TASK GOAL: Quote the records below word for word, please, from the very first line through the one that contains "col = scene.collection", and nothing beyond it.
>>>
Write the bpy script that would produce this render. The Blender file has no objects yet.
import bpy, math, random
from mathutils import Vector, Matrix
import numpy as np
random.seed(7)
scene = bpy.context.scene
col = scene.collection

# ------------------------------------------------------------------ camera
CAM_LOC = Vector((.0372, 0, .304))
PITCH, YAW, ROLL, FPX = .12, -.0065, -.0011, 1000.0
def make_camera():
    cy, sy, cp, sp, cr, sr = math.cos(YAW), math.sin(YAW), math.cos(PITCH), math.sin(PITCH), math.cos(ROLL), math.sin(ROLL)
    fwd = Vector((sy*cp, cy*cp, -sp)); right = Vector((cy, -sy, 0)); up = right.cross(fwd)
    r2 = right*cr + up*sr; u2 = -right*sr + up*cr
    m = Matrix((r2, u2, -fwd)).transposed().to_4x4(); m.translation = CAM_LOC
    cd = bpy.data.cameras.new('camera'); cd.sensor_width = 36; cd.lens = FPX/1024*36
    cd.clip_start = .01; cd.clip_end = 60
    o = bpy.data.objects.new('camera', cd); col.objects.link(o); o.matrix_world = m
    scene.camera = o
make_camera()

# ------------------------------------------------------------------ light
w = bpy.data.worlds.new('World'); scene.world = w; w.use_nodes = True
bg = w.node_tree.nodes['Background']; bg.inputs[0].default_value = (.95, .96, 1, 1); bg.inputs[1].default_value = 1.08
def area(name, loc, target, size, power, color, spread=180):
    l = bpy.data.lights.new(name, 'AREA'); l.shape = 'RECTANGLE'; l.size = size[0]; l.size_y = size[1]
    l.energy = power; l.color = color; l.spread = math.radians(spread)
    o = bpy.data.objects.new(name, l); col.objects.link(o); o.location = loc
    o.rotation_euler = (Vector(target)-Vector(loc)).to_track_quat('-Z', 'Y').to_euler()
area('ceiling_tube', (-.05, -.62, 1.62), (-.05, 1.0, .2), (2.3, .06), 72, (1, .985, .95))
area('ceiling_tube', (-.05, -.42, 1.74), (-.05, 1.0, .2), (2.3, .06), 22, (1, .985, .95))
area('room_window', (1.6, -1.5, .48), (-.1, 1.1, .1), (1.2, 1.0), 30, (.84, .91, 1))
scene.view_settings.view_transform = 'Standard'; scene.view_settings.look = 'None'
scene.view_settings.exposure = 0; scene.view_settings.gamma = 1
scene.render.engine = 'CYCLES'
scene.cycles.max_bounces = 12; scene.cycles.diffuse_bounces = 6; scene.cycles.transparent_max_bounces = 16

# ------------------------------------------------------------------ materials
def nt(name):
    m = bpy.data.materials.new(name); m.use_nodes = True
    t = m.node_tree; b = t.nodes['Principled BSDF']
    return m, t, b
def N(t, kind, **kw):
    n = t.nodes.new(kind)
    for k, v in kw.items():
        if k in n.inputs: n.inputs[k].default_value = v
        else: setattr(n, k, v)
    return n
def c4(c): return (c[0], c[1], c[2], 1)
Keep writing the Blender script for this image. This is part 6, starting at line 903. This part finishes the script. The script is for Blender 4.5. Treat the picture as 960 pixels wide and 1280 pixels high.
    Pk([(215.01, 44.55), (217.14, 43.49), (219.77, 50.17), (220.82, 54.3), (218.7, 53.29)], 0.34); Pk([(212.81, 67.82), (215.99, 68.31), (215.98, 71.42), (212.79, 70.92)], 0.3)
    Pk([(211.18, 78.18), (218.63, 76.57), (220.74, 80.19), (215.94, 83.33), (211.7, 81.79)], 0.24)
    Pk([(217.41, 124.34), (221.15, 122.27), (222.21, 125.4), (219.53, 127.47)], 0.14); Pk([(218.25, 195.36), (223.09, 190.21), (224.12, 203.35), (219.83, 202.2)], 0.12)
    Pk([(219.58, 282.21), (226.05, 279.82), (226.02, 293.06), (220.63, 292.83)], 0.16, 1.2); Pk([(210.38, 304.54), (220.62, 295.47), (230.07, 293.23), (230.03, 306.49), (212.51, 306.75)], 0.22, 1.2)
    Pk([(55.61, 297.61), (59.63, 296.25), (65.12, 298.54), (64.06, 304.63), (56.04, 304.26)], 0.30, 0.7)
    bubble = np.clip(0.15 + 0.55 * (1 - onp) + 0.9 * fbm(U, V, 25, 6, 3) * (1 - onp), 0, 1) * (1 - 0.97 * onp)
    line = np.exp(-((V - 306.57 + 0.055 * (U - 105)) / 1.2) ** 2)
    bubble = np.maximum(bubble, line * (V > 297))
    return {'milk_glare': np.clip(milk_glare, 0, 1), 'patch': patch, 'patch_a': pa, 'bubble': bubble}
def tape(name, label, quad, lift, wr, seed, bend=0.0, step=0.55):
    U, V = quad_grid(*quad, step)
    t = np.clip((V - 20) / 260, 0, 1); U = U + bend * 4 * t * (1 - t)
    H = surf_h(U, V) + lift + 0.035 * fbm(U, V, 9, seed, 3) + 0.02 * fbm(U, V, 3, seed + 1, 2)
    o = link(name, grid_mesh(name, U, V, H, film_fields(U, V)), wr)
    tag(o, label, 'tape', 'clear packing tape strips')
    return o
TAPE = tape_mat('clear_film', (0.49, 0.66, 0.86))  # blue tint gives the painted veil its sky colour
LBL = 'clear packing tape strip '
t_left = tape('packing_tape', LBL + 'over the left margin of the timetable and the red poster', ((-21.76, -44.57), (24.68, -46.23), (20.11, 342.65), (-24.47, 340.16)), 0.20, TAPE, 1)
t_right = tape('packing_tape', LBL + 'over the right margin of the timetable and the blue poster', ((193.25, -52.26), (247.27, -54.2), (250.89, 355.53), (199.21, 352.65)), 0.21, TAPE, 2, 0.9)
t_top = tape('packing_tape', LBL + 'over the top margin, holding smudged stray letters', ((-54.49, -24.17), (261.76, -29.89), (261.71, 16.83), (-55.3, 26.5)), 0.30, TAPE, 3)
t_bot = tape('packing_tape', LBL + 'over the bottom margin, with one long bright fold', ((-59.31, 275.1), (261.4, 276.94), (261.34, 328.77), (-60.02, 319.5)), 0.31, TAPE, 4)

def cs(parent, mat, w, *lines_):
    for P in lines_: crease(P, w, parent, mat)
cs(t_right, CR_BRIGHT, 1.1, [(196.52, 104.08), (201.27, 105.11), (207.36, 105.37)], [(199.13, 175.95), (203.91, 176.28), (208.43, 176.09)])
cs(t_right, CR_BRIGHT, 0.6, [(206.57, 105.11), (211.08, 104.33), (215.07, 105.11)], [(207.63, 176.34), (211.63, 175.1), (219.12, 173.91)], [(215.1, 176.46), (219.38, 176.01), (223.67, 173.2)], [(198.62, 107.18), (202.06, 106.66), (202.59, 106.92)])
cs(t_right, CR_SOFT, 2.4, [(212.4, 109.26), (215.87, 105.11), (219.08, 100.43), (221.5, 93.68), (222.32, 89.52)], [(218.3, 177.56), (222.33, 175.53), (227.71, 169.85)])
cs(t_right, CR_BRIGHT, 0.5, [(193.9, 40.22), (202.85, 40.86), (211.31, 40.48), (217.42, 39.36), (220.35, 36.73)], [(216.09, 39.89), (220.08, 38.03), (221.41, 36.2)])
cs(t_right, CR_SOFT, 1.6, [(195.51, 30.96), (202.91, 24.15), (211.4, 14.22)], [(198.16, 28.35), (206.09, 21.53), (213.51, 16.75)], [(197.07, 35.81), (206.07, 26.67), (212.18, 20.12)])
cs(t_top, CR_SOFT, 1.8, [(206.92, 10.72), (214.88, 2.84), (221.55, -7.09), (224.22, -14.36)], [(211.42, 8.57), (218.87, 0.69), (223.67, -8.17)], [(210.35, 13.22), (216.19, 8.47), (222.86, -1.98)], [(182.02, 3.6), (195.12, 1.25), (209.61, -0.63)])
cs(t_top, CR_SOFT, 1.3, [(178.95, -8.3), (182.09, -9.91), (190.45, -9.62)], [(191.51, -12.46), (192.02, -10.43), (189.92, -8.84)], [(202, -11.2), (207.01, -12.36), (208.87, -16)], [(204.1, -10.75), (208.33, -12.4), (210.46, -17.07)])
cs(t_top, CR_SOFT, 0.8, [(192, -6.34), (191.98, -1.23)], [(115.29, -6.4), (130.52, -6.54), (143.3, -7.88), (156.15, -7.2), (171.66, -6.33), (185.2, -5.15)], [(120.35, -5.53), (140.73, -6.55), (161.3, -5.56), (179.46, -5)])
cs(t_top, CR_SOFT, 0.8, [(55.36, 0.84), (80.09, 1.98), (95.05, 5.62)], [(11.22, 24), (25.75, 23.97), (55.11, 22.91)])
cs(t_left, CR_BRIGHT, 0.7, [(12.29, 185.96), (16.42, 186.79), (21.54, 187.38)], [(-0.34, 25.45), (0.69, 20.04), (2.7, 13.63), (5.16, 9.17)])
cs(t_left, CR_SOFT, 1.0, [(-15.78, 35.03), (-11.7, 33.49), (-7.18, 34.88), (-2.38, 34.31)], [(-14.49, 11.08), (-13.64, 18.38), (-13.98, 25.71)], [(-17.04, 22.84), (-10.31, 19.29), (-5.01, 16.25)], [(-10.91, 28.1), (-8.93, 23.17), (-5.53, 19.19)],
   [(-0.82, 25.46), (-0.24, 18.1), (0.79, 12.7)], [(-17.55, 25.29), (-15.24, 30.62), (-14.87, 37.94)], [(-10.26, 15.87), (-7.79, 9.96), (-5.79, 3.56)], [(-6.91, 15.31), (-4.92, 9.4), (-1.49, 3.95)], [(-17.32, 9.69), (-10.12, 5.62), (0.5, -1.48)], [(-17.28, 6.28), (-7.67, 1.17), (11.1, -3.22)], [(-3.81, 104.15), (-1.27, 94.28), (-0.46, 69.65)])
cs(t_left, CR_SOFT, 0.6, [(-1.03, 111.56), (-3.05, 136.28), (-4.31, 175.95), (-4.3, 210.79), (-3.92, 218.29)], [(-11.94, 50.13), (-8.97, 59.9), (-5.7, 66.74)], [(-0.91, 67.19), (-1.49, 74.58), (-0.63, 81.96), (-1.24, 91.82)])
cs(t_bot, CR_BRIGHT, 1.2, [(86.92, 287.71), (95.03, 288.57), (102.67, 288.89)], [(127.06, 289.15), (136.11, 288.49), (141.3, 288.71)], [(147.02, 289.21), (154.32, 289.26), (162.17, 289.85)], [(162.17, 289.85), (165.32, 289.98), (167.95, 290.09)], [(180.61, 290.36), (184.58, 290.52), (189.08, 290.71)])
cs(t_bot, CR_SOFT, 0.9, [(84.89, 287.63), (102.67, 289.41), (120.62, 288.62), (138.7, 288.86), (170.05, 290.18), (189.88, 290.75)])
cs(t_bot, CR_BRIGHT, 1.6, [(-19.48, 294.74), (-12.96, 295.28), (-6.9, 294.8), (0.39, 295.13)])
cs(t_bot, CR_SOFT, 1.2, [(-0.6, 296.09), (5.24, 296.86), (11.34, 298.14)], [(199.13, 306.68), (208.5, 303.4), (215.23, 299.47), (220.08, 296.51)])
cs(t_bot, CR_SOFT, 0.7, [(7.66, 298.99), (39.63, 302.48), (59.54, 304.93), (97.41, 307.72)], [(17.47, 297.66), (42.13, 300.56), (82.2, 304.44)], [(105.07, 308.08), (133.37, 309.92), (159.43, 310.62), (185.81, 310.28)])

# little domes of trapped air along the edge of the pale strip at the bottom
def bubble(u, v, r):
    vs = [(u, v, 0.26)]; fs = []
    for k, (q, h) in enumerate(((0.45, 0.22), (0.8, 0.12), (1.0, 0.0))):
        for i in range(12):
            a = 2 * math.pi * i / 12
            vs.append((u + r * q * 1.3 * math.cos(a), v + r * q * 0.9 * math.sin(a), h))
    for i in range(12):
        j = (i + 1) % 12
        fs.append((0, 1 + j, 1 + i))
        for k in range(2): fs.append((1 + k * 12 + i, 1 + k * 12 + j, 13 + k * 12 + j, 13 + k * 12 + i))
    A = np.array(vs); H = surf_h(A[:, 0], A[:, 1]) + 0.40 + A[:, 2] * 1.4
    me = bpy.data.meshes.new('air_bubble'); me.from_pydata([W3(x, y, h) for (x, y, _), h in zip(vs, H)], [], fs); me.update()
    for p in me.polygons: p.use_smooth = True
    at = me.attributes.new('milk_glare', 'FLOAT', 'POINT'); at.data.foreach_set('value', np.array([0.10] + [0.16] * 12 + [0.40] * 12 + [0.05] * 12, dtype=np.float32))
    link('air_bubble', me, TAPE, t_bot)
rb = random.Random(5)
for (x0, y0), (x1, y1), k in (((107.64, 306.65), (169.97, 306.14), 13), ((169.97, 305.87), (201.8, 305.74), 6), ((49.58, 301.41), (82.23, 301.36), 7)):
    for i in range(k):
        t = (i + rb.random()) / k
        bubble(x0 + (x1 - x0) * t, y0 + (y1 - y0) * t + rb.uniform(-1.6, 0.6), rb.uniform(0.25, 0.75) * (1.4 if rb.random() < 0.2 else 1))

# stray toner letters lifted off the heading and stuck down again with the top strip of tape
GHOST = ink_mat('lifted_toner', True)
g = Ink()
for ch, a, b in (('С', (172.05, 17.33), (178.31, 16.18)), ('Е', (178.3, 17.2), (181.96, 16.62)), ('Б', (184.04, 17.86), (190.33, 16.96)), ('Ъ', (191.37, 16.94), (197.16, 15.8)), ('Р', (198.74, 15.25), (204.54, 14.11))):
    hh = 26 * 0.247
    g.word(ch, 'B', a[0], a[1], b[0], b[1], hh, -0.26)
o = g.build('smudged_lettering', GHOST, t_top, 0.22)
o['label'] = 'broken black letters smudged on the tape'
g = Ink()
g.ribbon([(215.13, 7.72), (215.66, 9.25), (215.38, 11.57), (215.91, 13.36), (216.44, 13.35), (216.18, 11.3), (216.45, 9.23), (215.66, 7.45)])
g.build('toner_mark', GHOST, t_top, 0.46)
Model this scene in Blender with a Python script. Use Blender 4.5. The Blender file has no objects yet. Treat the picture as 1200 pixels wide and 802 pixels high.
<<<
WRITTEN REPLY:
Write the bpy script that would produce this render. The Blender file has no objects yet.
import bpy, math, random
from mathutils import Vector, Matrix
import numpy as np
random.seed(7)
scene = bpy.context.scene
col = scene.collection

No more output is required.